Special teams sucked this year, so no honorable mention :P

Most Improved Special Teams Player: Cody Davis

Honorable Mention: none

Cody Davis changed numbers in the off-season, switching from #30 to #2. It worked.

He led the team with 16 special teams tackles, topping even longtime special teams Pro Bowler Matthew Slater. He had just 9 last season, so apparently the number change helped :D

Special Teams Newcomer of the Year: none

Honorable Mention: none

Again, special teams on the whole were subpar, and terrible for a Belichick coached team. The Patriots spend too much money on special teamers not to get better performance out of this unit. Might be time to hire a ST coach with actual experience... their current one has been in the league about 12 minutes.


2021 was better than 2020 for sure. But if last weekend's games show anything it's that the Patriots have a long way to go to catch up to Buffalo or Kansas City.

Statistical oddity: Folk's streak of 55 straight made field goals of 50 yards or less is just one short of the NFL record, held by Tampa Bay's Ryan Succup. The oddity is that Tampa is the team that cut Folk in 2017, so he could be available to kick for the Patriots.

Non-statistical oddity: There have only been two players in NFL history who's first name started with "Jakob," and the Patriots currently have *both* of them: Jakobi Meyers and fullback Jakob Johnson. In fact, they have both been on the Patriots roster for the last three years.

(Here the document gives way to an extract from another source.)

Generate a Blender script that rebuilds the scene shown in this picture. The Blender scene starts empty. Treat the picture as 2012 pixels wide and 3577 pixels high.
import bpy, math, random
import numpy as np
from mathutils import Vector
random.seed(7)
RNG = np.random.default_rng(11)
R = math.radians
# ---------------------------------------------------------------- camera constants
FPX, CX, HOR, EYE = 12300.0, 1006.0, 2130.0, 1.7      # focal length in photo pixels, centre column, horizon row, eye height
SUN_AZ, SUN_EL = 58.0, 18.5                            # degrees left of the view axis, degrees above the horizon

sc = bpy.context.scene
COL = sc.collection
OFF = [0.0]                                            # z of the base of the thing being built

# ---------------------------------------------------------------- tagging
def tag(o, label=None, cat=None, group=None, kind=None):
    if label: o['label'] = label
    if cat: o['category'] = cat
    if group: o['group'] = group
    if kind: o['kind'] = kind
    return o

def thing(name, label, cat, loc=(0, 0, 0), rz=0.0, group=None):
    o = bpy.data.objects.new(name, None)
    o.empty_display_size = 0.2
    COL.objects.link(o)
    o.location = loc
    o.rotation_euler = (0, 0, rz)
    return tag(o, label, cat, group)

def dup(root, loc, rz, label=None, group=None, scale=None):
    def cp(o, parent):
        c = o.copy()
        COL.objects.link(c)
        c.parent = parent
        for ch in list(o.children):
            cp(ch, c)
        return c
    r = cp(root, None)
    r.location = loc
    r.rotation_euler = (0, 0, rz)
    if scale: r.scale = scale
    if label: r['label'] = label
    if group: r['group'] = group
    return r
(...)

The odds that a single team would have the only two similarly named players in NFL history on the roster for three consecutive seasons is roughly 0.000000125%, based on 25,682 players who ever played, the number of overall NFL seasons, and the chances the only two of them would be on the same team for three consecutive years.

Maybe some statistician can run the actual numbers for me, but until they do, I'm sticking with that number :D

Keep the faith,

- Scott

PS. 0-0!

PPS. Trivia answer: Dallas' Dak Prescott completed 67.8% of his passes as a rookie in 2016.